Hal ini bertentangan dengan putusan Mahkamah Konstitusi yang memperkuat dasar hukum bagi KPK dapat mengangkat penyelidik dan penyidik sendiri.
Selama ini, ia menambahkan, proses penyelidikan dan penyidikan yang dilakukan KPK sudah berjalan efektif dengan proses rekruitmen yang terbuka yang dapat berasal dari berbagai sumber.
Selain itu, ia mengatakan, lembaga-lembaga KPK di negara lain telah menerapkan sumber terbuka penyidik. Penyidik pada lembaga antirasuah di Singapura, Hongkong, dan Malaysia tidak harus dari kepolisian.

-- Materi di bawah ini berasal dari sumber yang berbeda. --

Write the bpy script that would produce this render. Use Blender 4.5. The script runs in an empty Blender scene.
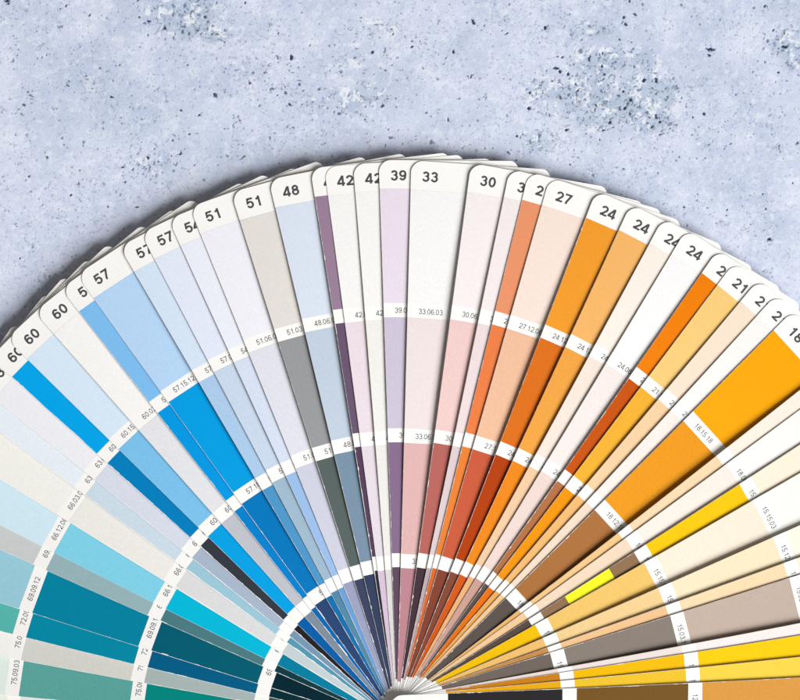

Point kelima, tegas Agus, penuntutan perkara korupsi harus koordinasi dengan Kejaksaan Agung, yang berisiko mereduksi independensi KPK. Selain itu, aturan ini akan berdampak pada makin banyaknya prosedur yang harus ditempuh sehingga akan memperlambat penanganan perkara.
Sedangkan point keenam, tambah Agus, perkara yang mendapat perhatian masyarakat tidak lagi menjadi kriteria. Ketentuan yang sebelumnya diatur di Pasal 11 huruf b UU KPK tidak lagi tercantum, yaitu: mendapat perhatian dan meresahkan masyarakat.
Persoalan ketujuh, kewenangan pengambilalihan perkara di penuntutan dipangkas. Pengambilalihan perkara hanya bisa dilakukan untuk proses penyelidikan sehingga KPK tidak lagi bisa mengambil alih penuntutan sebagaimana sekarang diatur di Pasal 9 UU KPK.
Kedelapan, kewenangan-kewenangan strategis pada proses penuntutan dihilangkan. Misalnya, pelarangan ke luar negeri, meminta keterangan perbankan, menghentikan transaksi keuangan yang terkait korupsi dan meminta bantuan Polri dan Interpol
Terakhir, ia menyatakan, lewenangan KPK untuk mengelola pelaporan dan pemeriksaan LHKPN dipangkas. Pelaporan LHKPN dilakukan di masing-masing instansi, sehingga hal ini akan mempersulit melihat data kepatuhan pelaporan dan kewajaran kekayaan Penyelenggara Negara.
Akibatnya, posisi KPK direduksi hanya melakukan kooordinasi dan supervisi. Padahal, selama ini KPK telah membangun sistem dan KPK juga menemukan sejumlah ketidakpatuhan pelaporan LHKPN di sejumlah institusi.